The week ahead will be marked with investors turning their attention to the Italian elections and US revised GDP. Although the risks are limited as far as the euro currency is concerned, any surprise results could indeed bring volatility to the markets. On the economic front, data this week will focus on the revised GDP estimates from the U.S. With the start of a new trading week, indicators covering the key sectors will be released.

In the UK, PMI’s from Markit will show how the construction and manufacturing sectors have fared.
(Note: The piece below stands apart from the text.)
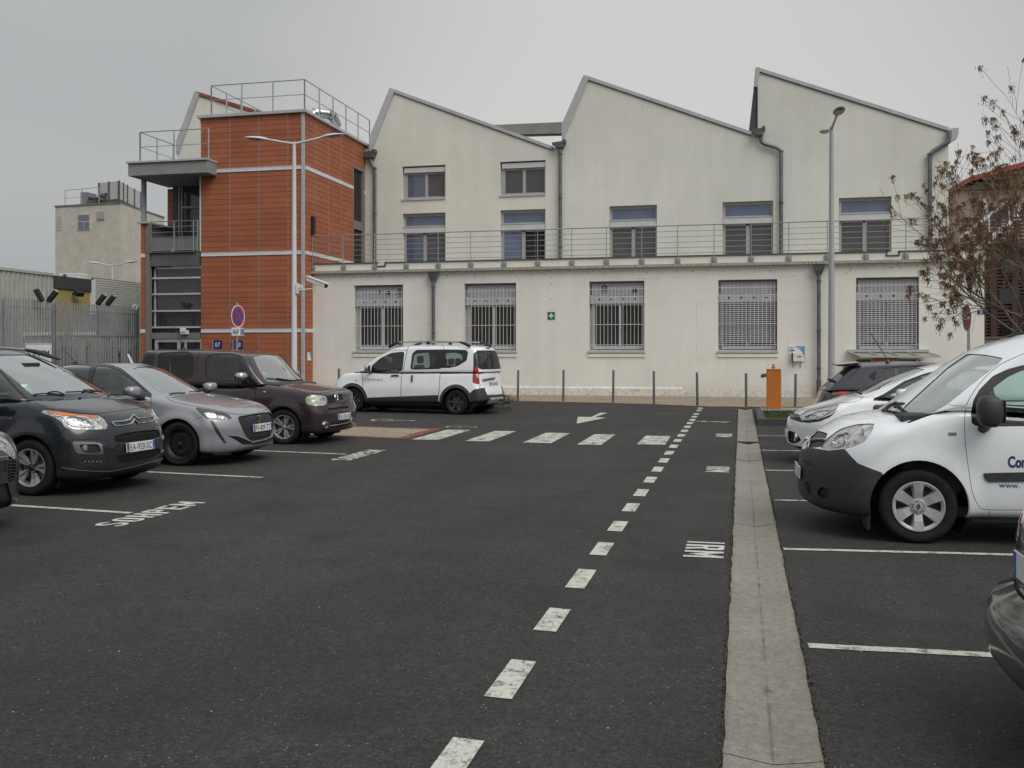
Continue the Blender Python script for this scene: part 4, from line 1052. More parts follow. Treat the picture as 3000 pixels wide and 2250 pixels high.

Data from the Eurozone is limited to the flash inflation estimates for the month of February. Consumer prices are expected to remain broadly stable from January’s inflation figures. However, as far as the euro currency is concerned, the Italian elections will likely overshadow any economic data during the week.
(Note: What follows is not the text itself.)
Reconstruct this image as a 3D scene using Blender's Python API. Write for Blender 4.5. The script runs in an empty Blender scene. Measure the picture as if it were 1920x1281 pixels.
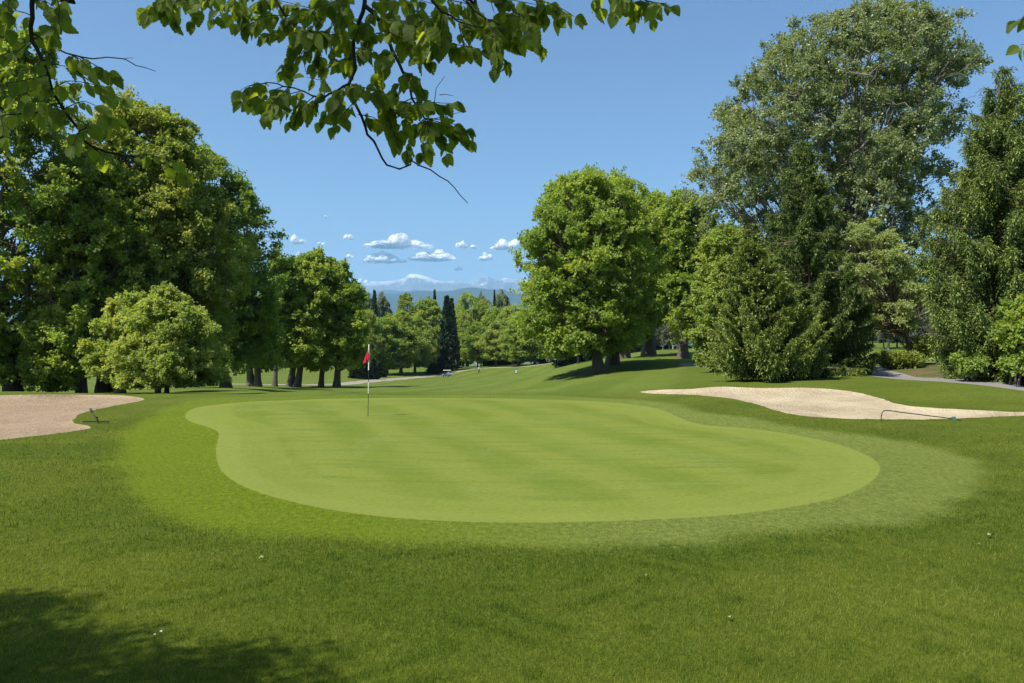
import bpy, math, random
import numpy as np
from mathutils import Vector, geometry

F = 1920 * 28.0 / 36.0          # focal length in photograph pixels (28 mm lens)
CX, CY, EYE = 960.0, 640.5, 2.2
RNG = np.random.default_rng(7)
sc = bpy.context.scene
COL = bpy.context.scene.collection
SUN_AZ = np.array([-0.80, -0.60])
SUN_EL = math.radians(55)

def px2(px, py, d):
    """A point seen at photograph position px, py that stands d metres ahead."""
    return np.array([(px - CX) / F * d, d, EYE - (py - CY) / F * d])

# ------------------------------------------------------------------ helpers
def link(o, parent=None):
    COL.objects.link(o)
    if parent is not None:
        o.parent = parent
    return o

def tag(o, label=None, cat=None, group=None, kind=None):
    if label: o['label'] = label
    if cat: o['category'] = cat
    if group: o['group'] = group
    if kind: o['kind'] = kind
    return o

def empty(name, loc, rz=0.0):
    o = bpy.data.objects.new(name, None)
    o.empty_display_size = 0.3
    o.location = [float(c) for c in loc]
    o.rotation_euler = (0, 0, rz)
    return link(o)

def mesh_np(name, V, Fa, mat=None, smooth=False, attrs=None, mats=None, midx=None):
    """V (n,3); Fa (m,k) faces of one size."""
    V = np.ascontiguousarray(V, dtype=np.float32); Fa = np.ascontiguousarray(Fa, dtype=np.int32)
    me = bpy.data.meshes.new(name)
    n, (m, k) = len(V), Fa.shape
    me.vertices.add(n); me.vertices.foreach_set('co', V.ravel())
    me.loops.add(m * k); me.loops.foreach_set('vertex_index', Fa.ravel())
    me.polygons.add(m)
    me.polygons.foreach_set('loop_start', np.arange(0, m * k, k, dtype=np.int32))
    me.polygons.foreach_set('loop_total', np.full(m, k, dtype=np.int32))
    me.polygons.foreach_set('use_smooth', np.full(m, bool(smooth)))
    me.update(calc_edges=True)
    if attrs:
        for an, (dom, arr) in attrs.items():
            a = me.attributes.new(an, 'FLOAT', dom)
            a.data.foreach_set('value', np.ascontiguousarray(arr, dtype=np.float32))
    for mm in (mats or ([mat] if mat else [])):
        me.materials.append(mm)
    if midx is not None:
        me.polygons.foreach_set('material_index', np.ascontiguousarray(midx, dtype=np.int32))
    return me

def obj(name, me, parent=None, loc=None):
    o = bpy.data.objects.new(name, me)
    if loc is not None: o.location = [float(c) for c in loc]
    return link(o, parent)

class Geo:
    """Collects small shapes into one mesh."""
    def __init__(s): s.V, s.F = [], []
    def add(s, V, Fc):
        b = len(s.V); s.V += [tuple(float(c) for c in v) for v in V]; s.F += [tuple(i + b for i in f) for f in Fc]
    def box(s, c, d, taper=1.0, bev=0.0):
        x, y, z = d[0] / 2, d[1] / 2, d[2] / 2; V = []
        for sz, k in ((-1, 1.0), (1, taper)):
            for sx, sy in ((-1, -1), (1, -1), (1, 1), (-1, 1)):
                V.append((c[0] + sx * x * k, c[1] + sy * y * k, c[2] + sz * z))
        s.add(V, [(0, 3, 2, 1), (4, 5, 6, 7), (0, 1, 5, 4), (1, 2, 6, 5), (2, 3, 7, 6), (3, 0, 4, 7)])
    def tube(s, pts, rad, n=10, cap=True):
        pts = [Vector(p) for p in pts]
        if not hasattr(rad, '__len__'): rad = [rad] * len(pts)
        b = len(s.V); ref = None
        for i, p in enumerate(pts):
            t = (pts[min(i + 1, len(pts) - 1)] - pts[max(i - 1, 0)]).normalized()
            if ref is None: ref = Vector((0, 0, 1)) if abs(t.z) < .9 else Vector((1, 0, 0))
            u = (ref - t * ref.dot(t)).normalized(); w = t.cross(u); ref = u
            for k in range(n):
                a = 2 * math.pi * k / n
                s.V.append(tuple(p + (u * math.cos(a) + w * math.sin(a)) * rad[i]))
        for i in range(len(pts) - 1):
            for k in range(n):
                s.F.append((b + i * n + k, b + i * n + (k + 1) % n, b + (i + 1) * n + (k + 1) % n, b + (i + 1) * n + k))
        if cap:
            s.F.append(tuple(b + k for k in range(n))[::-1])
            s.F.append(tuple(b + (len(pts) - 1) * n + k for k in range(n)))
    def ell(s, c, r, nu=14, nv=9):
        V = [(c[0], c[1], c[2] - r[2])]; Fc = []
        for j in range(1, nv):
            b = -math.pi / 2 + math.pi * j / nv
            for i in range(nu):
                a = 2 * math.pi * i / nu
                V.append((c[0] + r[0] * math.cos(b) * math.cos(a), c[1] + r[1] * math.cos(b) * math.sin(a), c[2] + r[2] * math.sin(b)))
        V.append((c[0], c[1], c[2] + r[2])); T = len(V) - 1
        for i in range(nu):
            Fc.append((0, 1 + (i + 1) % nu, 1 + i)); Fc.append((T, T - nu + i, T - nu + (i + 1) % nu))
        for j in range(nv - 2):
            for i in range(nu):
                a = 1 + j * nu + i; c2 = 1 + j * nu + (i + 1) % nu
                Fc.append((a, c2, c2 + nu, a + nu))
        s.add(V, Fc)
    def build(s, name, mat, parent=None, smooth=True, loc=None):
        me = bpy.data.meshes.new(name); me.from_pydata(s.V, [], s.F); me.update()
        if smooth:
            me.polygons.foreach_set('use_smooth', [True] * len(me.polygons))
            try: me.set_sharp_from_angle(angle=math.radians(40))
            except Exception: pass
        if mat: me.materials.append(mat)
        return obj(name, me, parent, loc)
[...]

Here’s a quick recap of the key economic events due this week.

U.S: Durable goods orders, GDP and PMI’s

The start of a new trading week brings fresh economic data from the U.S. covering the period of February. As per initial estimates from various GDP trackers, the U.S. economy is expected to have started the year on a strong note.

This could be likely reflected from the fact that the figures for February remain around the same levels of activity as in the previous month. Starting the week, the U.S. durable goods orders will be coming out on Tuesday. The data will cover the period of January. Previously, durable goods orders were seen rising at the strongest levels in six months and December’s data reversed the declines posted in the previous month.
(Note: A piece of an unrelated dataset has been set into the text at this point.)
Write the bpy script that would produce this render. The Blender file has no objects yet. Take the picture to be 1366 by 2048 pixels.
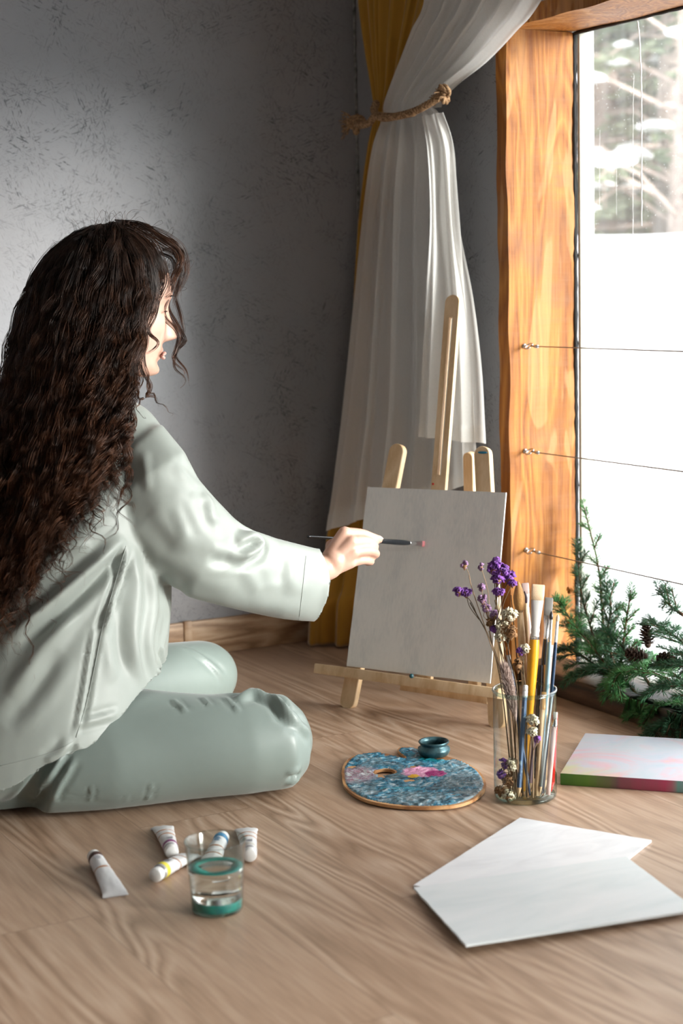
import bpy, bmesh, math, random
import numpy as np
from mathutils import Vector, Matrix, noise
from mathutils.bvhtree import BVHTree

PI = math.pi
random.seed(7); rng = np.random.default_rng(7)
S = bpy.context.scene
COL = S.collection

# ------------------------------------------------------------------ camera
FPX, CX, CY, HC = 3337.0, 683.0, 1024.0, 0.84
_ya, _pi, _ro = map(math.radians, (28.3, 7.7, 1.37))
_f = np.array([math.sin(_ya)*math.cos(_pi), math.cos(_ya)*math.cos(_pi), -math.sin(_pi)])
_r = np.array([math.cos(_ya), -math.sin(_ya), 0.0]); _d = np.cross(_f, _r)
CR = _r*math.cos(_ro) + _d*math.sin(_ro)
CD = -_r*math.sin(_ro) + _d*math.cos(_ro)
CAM = np.array([0, 0, HC])
def ray(x, y): return CR*(x-CX)/FPX + CD*(y-CY)/FPX + _f
def at(x, y, dep): return CAM + ray(x, y)*dep
def fl(x, y, z=0.0): v = ray(x, y); return CAM + v*(z-HC)/v[2]
def onx(x, y, X): v = ray(x, y); return CAM + v*X/v[0]
def ony(x, y, Y): v = ray(x, y); return CAM + v*Y/v[1]
cd = bpy.data.cameras.new('camera'); cam = bpy.data.objects.new('camera', cd); COL.objects.link(cam)
m = Matrix.Identity(4)
for i in range(3):
    m[i][0] = CR[i]; m[i][1] = -CD[i]; m[i][2] = -_f[i]; m[i][3] = CAM[i]
cam.matrix_world = m
cd.sensor_fit = 'VERTICAL'; cd.sensor_height = 36; cd.sensor_width = 24
cd.lens = FPX/2048*36; cd.clip_start = .05; cd.clip_end = 200
cd.dof.use_dof = True; cd.dof.focus_distance = 2.93; cd.dof.aperture_fstop = 3.9
S.camera = cam

# ------------------------------------------------------------------ light
S.view_settings.view_transform = 'Standard'; S.view_settings.look = 'None'
S.view_settings.gamma = 1; S.view_settings.use_curve_mapping = False
S.view_settings.exposure = EXPOSURE = 0.0
W = bpy.data.worlds.new('overcast'); S.world = W; W.use_nodes = True
bgn = W.node_tree.nodes['Background']
bgn.inputs[0].default_value = (0.98, 0.975, 1.0, 1); bgn.inputs[1].default_value = 4.4
sd = bpy.data.lights.new('hazy_sun', 'SUN'); sd.energy = 9.6; sd.angle = math.radians(24); sd.color = (1, .97, .94)
so = bpy.data.objects.new('hazy_sun', sd); COL.objects.link(so)
so.rotation_euler = Vector((-.60, .76, -.20)).to_track_quat('-Z', 'Y').to_euler()
so.location = (6, -2, 4)

# ------------------------------------------------------------------ materials
def mat(name):
    m = bpy.data.materials.new(name); m.use_nodes = True
    nt = m.node_tree; return m, nt, nt.nodes['Principled BSDF']
def lk(nt, a, b): nt.links.new(a, b)
def nd(nt, t, **kw):
    n = nt.nodes.new(t)
    for k, v in kw.items():
        if k in ('op',): n.operation = v
        elif hasattr(n, k) and not k.startswith('i_'): setattr(n, k, v)
    return n
def setin(n, **kw):
    for k, v in kw.items(): n.inputs[k.replace('_', ' ')].default_value = v
def mth(nt, op, a, b=None, clamp=False):
    n = nt.nodes.new('ShaderNodeMath'); n.operation = op; n.use_clamp = clamp
    for i, v in enumerate((a, b)):
        if v is None: continue
        if isinstance(v, (int, float)): n.inputs[i].default_value = v
        else: lk(nt, v, n.inputs[i])
    return n.outputs[0]
def coords(nt, scale=(1, 1, 1), rot=(0, 0, 0), loc=(0, 0, 0), src='Object'):
    tc = nt.nodes.new('ShaderNodeTexCoord'); mp = nt.nodes.new('ShaderNodeMapping')
    mp.inputs['Scale'].default_value = scale; mp.inputs['Rotation'].default_value = rot; mp.inputs['Location'].default_value = loc
    lk(nt, tc.outputs[src], mp.inputs[0]); return mp.outputs[0]
def noi(nt, vec, scale=5, detail=3, rough=.5, dist=0):
    n = nt.nodes.new('ShaderNodeTexNoise'); n.inputs['Scale'].default_value = scale
    n.inputs['Detail'].default_value = detail; n.inputs['Roughness'].default_value = rough; n.inputs['Distortion'].default_value = dist
    if vec is not None: lk(nt, vec, n.inputs['Vector'])
    return n.outputs[0]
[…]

Later in the week, the second revised GDP estimates from the U.S. will be released. Economists forecast no change to the GDP data which is expected to confirm that the U.S. economy advanced at a pace of 2.6% for the quarter ending December 2017. Although a bit slower pace of expansion compared to the previous quarter, the markets expect to see growth picking up in the first quarter of the year. A beat on the estimates could potentially push rate hike expectations even further.